Did they not have them a hundred years ago?  Did they not have them back in the twelfth century and the fifth century, throughout the age of the church?  They had them.  There were sins throughout the New Testament Church Age, but there was always a Man to “stand in the gap,” which was the Lord Jesus who was in the midst of the candlesticks.  He was in the midst of the churches. 

So God looked and He saw Christ and He said, “I will stay My hand.”  He would not destroy them.  But judgment begins at the house of God with the loosing of Satan to bring about vengeance of God upon the disobedient churches, upon a “rebellious house.”  Now there is no Man within the church to prevent God from destroying them and to prevent God from seeing their sins. 

The corporate church never stood by grace.  Individual believers stand by grace.  Each child of God is saved by grace, but the corporate church was bound by the Law of God to be obedient.  If they were disobedient, God could have cut off an individual congregation at any time.  They had to keep the Law of God. 

Today we have churches that are doing their own thing.  They are prophesying out of their own mind, out of their own spirit, and they think that they are standing by grace.  No, they are not, because no congregation stands that way.  It is a matter of keeping God’s commandments, if a church is to be counted faithful. 

Let us go back to Ezekiel 13:6-9: 

They have seen vanity and lying divination, saying, The LORD saith: and the LORD hath not sent them: and they have made others to hope that they would confirm the word.  Have ye not seen a vain vision, and have ye not spoken a lying divination, whereas ye say, The LORD saith it; albeit I have not spoken?  Therefore thus saith the Lord GOD; Because ye have spoken vanity, and seen lies, therefore, behold, I am against you, saith the Lord GOD.  And mine hand shall be upon the prophets that see vanity, and that divine lies: they shall not be in the assembly of my people… 

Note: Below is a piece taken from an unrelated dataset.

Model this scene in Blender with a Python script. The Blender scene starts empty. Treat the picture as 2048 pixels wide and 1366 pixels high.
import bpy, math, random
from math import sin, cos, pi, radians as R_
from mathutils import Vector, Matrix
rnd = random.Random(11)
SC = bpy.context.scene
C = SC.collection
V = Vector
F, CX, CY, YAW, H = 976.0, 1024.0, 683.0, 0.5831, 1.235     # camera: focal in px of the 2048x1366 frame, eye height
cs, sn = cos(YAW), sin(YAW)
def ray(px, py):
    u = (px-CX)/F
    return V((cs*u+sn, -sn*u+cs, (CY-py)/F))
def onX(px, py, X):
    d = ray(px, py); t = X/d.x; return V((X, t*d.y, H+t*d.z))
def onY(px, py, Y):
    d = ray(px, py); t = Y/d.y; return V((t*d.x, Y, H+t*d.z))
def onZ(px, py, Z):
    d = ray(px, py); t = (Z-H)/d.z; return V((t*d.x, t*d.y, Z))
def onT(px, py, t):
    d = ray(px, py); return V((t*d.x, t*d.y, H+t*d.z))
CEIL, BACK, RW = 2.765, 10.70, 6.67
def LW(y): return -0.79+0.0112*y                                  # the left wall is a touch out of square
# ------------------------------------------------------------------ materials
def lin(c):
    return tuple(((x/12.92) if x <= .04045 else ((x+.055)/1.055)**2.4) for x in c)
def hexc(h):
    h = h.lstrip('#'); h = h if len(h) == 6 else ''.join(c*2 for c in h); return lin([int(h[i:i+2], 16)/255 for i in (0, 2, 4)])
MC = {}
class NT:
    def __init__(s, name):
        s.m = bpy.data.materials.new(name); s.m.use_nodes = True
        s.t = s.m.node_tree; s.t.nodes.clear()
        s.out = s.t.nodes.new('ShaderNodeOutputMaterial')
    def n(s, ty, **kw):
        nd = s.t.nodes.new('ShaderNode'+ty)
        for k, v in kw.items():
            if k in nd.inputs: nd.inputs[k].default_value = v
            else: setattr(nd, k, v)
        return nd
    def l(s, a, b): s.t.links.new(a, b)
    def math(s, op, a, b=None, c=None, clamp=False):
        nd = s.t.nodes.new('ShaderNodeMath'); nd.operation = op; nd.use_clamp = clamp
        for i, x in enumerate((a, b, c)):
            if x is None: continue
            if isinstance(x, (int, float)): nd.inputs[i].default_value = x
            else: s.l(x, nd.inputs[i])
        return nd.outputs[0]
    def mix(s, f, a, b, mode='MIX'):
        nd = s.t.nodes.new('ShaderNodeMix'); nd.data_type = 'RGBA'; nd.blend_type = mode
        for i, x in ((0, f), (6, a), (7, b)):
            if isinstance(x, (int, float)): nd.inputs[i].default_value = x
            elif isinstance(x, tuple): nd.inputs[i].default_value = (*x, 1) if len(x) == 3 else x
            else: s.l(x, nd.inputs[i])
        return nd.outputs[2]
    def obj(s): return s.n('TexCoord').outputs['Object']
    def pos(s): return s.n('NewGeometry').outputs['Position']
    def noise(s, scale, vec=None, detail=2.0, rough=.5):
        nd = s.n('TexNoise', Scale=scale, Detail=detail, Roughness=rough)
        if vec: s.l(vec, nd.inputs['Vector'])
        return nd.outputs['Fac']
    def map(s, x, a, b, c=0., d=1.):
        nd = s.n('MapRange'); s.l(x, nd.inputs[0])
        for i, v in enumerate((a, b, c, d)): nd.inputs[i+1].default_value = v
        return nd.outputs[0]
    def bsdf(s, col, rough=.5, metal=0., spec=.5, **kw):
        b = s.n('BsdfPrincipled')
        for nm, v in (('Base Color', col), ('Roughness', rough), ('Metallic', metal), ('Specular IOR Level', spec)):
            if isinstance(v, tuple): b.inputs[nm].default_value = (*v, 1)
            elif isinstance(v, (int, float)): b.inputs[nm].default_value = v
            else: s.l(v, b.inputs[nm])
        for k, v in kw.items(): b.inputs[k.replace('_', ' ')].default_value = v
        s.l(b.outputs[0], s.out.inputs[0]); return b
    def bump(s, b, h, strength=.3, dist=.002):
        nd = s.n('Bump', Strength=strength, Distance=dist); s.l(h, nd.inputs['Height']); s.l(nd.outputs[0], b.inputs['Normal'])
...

This is referring to the eternal Church of God; they will not be counted.  They can still profess to be Christians and they can still have membership in their local assembly, but they will not be in the assembly of God which is eternal. 

…neither shall they be written in the writing of the house of Israel… 

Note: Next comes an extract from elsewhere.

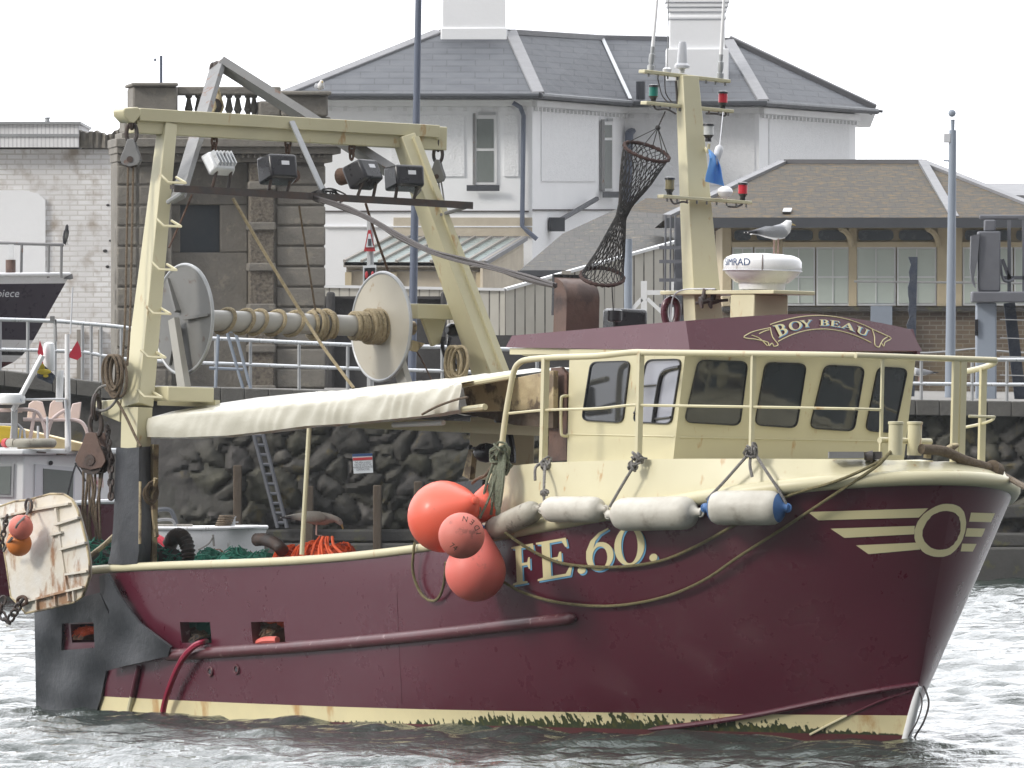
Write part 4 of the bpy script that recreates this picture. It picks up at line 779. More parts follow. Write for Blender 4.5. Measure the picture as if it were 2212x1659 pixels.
def bandmat():
    m = pm('boot_top_paint', (.70, .62, .37), .5, (.58, .52, .32), .5, 4, c3=(.45, .24, .08), amt3=.2, scale3=2.2, stretch3=(1, 1, .3))
    n = m.node_tree; N = n.nodes; L = n.links; b = N['Principled BSDF']; src = b.inputs['Base Color'].links[0].from_socket
    tc = N.new('ShaderNodeTexCoord'); sp = N.new('ShaderNodeSeparateXYZ'); L.new(tc.outputs['Object'], sp.inputs[0])
    def mt(op, a, c=None, c2=None):
        q = N.new('ShaderNodeMath'); q.operation = op
        for i, x in enumerate((a, c, c2)):
            if x is None: continue
            if isinstance(x, (int, float)): q.inputs[i].default_value = x
            else: L.new(x, q.inputs[i])
        return q.outputs[0]
    def mrn(x, a, c, d, e):
        q = N.new('ShaderNodeMapRange'); q.inputs[1].default_value = a; q.inputs[2].default_value = c; q.inputs[3].default_value = d; q.inputs[4].default_value = e; L.new(x, q.inputs[0]); return q.outputs[0]
    u, z = sp.outputs[0], sp.outputs[2]
    zb = mt('ADD', mt('MULTIPLY', mt('MULTIPLY', u, u), float(ZB[0])), mt('ADD', mt('MULTIPLY', u, float(ZB[1])), float(ZB[2])))
    def tex(sc_, st):
        mp = N.new('ShaderNodeMapping'); mp.inputs['Scale'].default_value = st; L.new(tc.outputs['Object'], mp.inputs[0]); t = N.new('ShaderNodeTexNoise'); t.inputs['Scale'].default_value = sc_; t.inputs['Detail'].default_value = 3; L.new(mp.outputs[0], t.inputs['Vector']); return t.outputs[0]
    env = mt('MULTIPLY', mrn(u, 4.0, 6.6, 0, 1), mrn(u, 9.1, 10.0, 1, .15)); thick = mrn(u, 6.1, 6.5, 0, 1)
    big = tex(2.0, (1, 1, .01)); fine = tex(26, (1, 1, .12))
    h = mt('MULTIPLY', env, mt('ADD', mt('MULTIPLY', mrn(fine, .35, .7, -.03, .085), 1.0), mt('MULTIPLY', thick, mrn(big, .3, .7, .03, .075))))
    d = mt('SUBTRACT', mt('ADD', zb, h), z); fac = mrn(d, -.004, .006, 0, 1)
    x = N.new('ShaderNodeMix'); x.data_type = 'RGBA'; L.new(src, x.inputs[6]); x.inputs[7].default_value = (.028, .040, .014, 1); L.new(fac, x.inputs[0])
    y = N.new('ShaderNodeMix'); y.data_type = 'RGBA'; L.new(x.outputs[2], y.inputs[6]); y.inputs[7].default_value = (.13, .12, .022, 1)
    L.new(mt('MULTIPLY', fac, mt('MULTIPLY', mrn(fine, .5, .72, 0, .7), mrn(d, .02, .07, 0, 1))), y.inputs[0]); L.new(y.outputs[2], b.inputs['Base Color']); return m
boat = thing('fishing_trawler', 'maroon and cream fishing trawler with stern gantry, lettered FE.60 on its bow', 'fishing boat', (0, 0, 0), SHIP)
def bp(name, g, mat, parent=None, **k): return obj(name, g, mat, parent or boat, SHIP, **k)
# ---- hull shell with freeing ports
KP = (.437, .592)
PORTS = [(2.26, 2.73), (3.36, 3.86), (.45, .97)]
def zrow(kind, k, u):
    if kind == 'r': return np.polyval(ZT, u) + (Zk(u) - np.polyval(ZT, u)) * k
    return {'bot': -.6, 'zb': np.polyval(ZB, u), 'zt': np.polyval(ZT, u)}[kind]
ROWS = [('bot', 0), ('zb', 0), ('zt', 0)] + [('r', k) for k in (.1, .2, .32, KP[0], .52, KP[1], .7, .8, .9, 1.0)]
ss = sorted(set([round(x, 4) for x in list(np.linspace(0, .7, 22)) + list(1 - .3 * (1 - np.linspace(0, 1, 40)) ** 1.7)]))
def st_u(s, kind, k):
    u = 10.4 * s
    for _ in range(12): u = us(zrow(kind, k, u)) * s
    return u
USs = [10.2 * s for s in ss if all(abs(10.2 * s - p) > .13 for q in PORTS for p in q)] + [p for q in PORTS for p in q]; USs.sort()
def hull():
    hb = G(); gridP = []
    for kind, k in ROWS:
        row = []
        for u0 in USs:
            s = u0 / 10.2; u = u0 if u0 < 6 else None
            if u is None:
                e = st_u(1.0, kind, k); u = 6 + (e - 6) * (u0 - 6) / (USs[-1] - 6)
            z = float(zrow(kind, k, u)); row.append((u, bh(u, z), z))
        gridP.append(row)
    n = len(USs)
    for sg in (-1, 1):
        base = len(hb.v); hb._add([(u, sg * b, z) for r in gridP for (u, b, z) in r], [])
        for j in range(len(ROWS) - 1):
            for i in range(n - 1):
                uc = (USs[i] + USs[i + 1]) / 2
                if ROWS[j][1] in KP[:1] + (.52,) and ROWS[j][0] == 'r' and any(a < uc < c for a, c in PORTS): continue
                hb.f.append((base + j * n + i, base + j * n + i + 1, base + (j + 1) * n + i + 1, base + (j + 1) * n + i)); hb.m.append(0 if j > 1 else (1 if j == 1 else 2))
    tr = [(0, -bh(0, z), z) for z in [r[0][2] for r in gridP]] + [(0, bh(0, z), z) for z in [r[0][2] for r in gridP][::-1]]
    hb.mi = 0; hb.poly(*tr)
    h = bp('hull', hb, [M['maroon'], bandmat(), M['antifoul']], angle=25)
    inn = G(); uu = np.linspace(.04, 6.88, 30)
    for sg in (-1, 1): inn.grid([[(u, sg * (bh(u, z) - .09), z) for z in (Zk(u) - .02, 1.15, .99)] for u in uu])
    inn.grid([[(u, -(bh(u, .47) - .02), .47), (u, bh(u, .47) - .02, .47)] for u in uu]); bp('well_deck', inn, M['maroondk'], smooth=False)
    for a, c in PORTS:
        for sg in (-1, 1):
            rv = G()
            z0 = [float(zrow('r', KP[0], u)) for u in (a, c)]; z1 = [float(zrow('r', KP[1], u)) for u in (a, c)]
            q = [(a, z0[0]), (c, z0[1]), (c, z1[1]), (a, z1[0])]
            o_ = [Vector((u, sg * bh(u, z), z)) for u, z in q]; i_ = [p - Vector((0, sg * .09, 0)) for p in o_]
            for t_ in range(4): rv.poly(o_[t_], o_[(t_ + 1) % 4], i_[(t_ + 1) % 4], i_[t_])
            bp('freeing_port', rv, M['maroondk'], h, smooth=False)
    return h
hullo = hull()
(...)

And that is the Lamb’s Book of Life.  That is where God has written down the names of His elect that He intends to save.  He is indicating that these men are unsaved, ungodly; they are not doing His will or keeping His commandments.  The reason is because none of them are chosen “from the foundation of the world.”  None of them have been predestinated unto salvation. 

…and that divine lies: they shall not be in the assembly of my people, neither shall they be written in the writing of the house of Israel, neither shall they enter into the land of Israel; and ye shall know that I am the Lord GOD. 

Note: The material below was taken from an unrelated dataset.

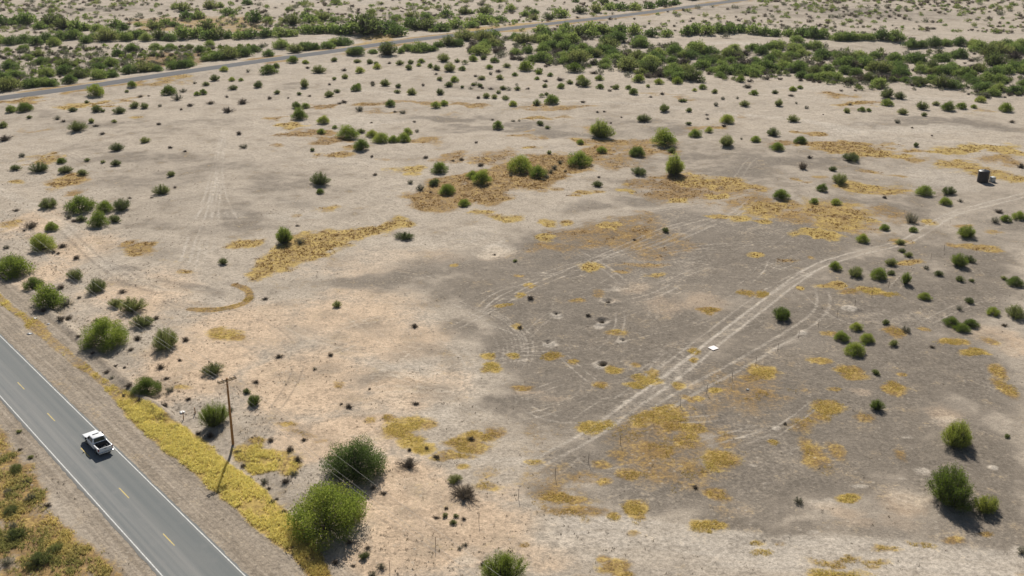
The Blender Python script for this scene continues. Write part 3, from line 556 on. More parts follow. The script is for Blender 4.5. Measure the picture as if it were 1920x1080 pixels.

The “land of Israel” is pointing to the Kingdom of God.  The promise to Abraham was that God would give him an everlasting possession.  The “land of Israel” is a phrase that we have to read carefully when we read it in the Bible.  Sometimes it points to the nation of Israel, the physical land.  Sometimes it has a spiritual meaning pointing to eternal things, like the Kingdom of God in Heaven.  For instance, in a verse in Ezekiel 37 that is talking about the dry bones, we see in Ezekiel 37:11-12: 

Then he said unto me, Son of man, these bones are the whole house of Israel: behold, they say, Our bones are dried, and our hope is lost: we are cut off for our parts.  Therefore prophesy and say unto them, Thus saith the Lord GOD; Behold, O my people, I will open your graves, and cause you to come up out of your graves, and bring you into the land of Israel. 

This is not talking about the land over there in the Middle East.  This is a reference to the Kingdom of God, the New Jerusalem.  Where is Jerusalem?  In Israel.  It is talking about Heaven itself.  When God will save His people, He will bring them into the “land of Israel.” 

In Ezekiel 13, God is telling the false prophets, and this is a very serious matter, an extremely serious thing, “Because you are not prophesying truly and faithfully, you will not come into the Kingdom of Heaven.  You will be cast out.  You will not enter into the Promised Land.”  Ultimately, the Promised Land of Canaan has always pointed to living with God forevermore in the new heavens and the new earth.  So they will be kept at bay.  They will not be brought into His Kingdom. 

This is a very sad and terrible thing, a horrible thing that God says in Jeremiah that is going on in the land, in the churches of our day.  It is tragic that so many are deceived by their own minds and their own thoughts and their own spirits into thinking that they are serving God, and yet they are far, far from being pleasing to Him in the least bit. 

Let us stop and have a word of prayer.  Dear Father, we do thank You for Your mercy, and we thank you for the day that we are living in, in one sense, even though it is awful to think that so many are worshipping You today yet believe in their own minds that they are serving You and are pleasing to You.  But we do thank You, Father, that there is a “great multitude” outside of the churches that You do intend to save, and that there is tremendous blessing and fellowship for Your people, for Your children, who are going to by busy, occupying themselves, getting the Gospel out to these people.  Father we pray, as we have this Sunday before us, we pray that You would help us to keep this as Your Holy Day, to be busy in spiritual things.  We ask that You would guide us in this and that You would help us to remove our foot from evil, to remove our foot from doing our own pleasure upon Your Holy Day.  Help us to pray, to read the Bible, to do whatever it is that might be spiritual in nature, and we ask for your wisdom and guidance in this.  We pray that You would be with our fellowship time as we have lunch, and we just ask that You would help us to keep our thoughts on things above.  We pray these things in Christ’s Name.  Amen.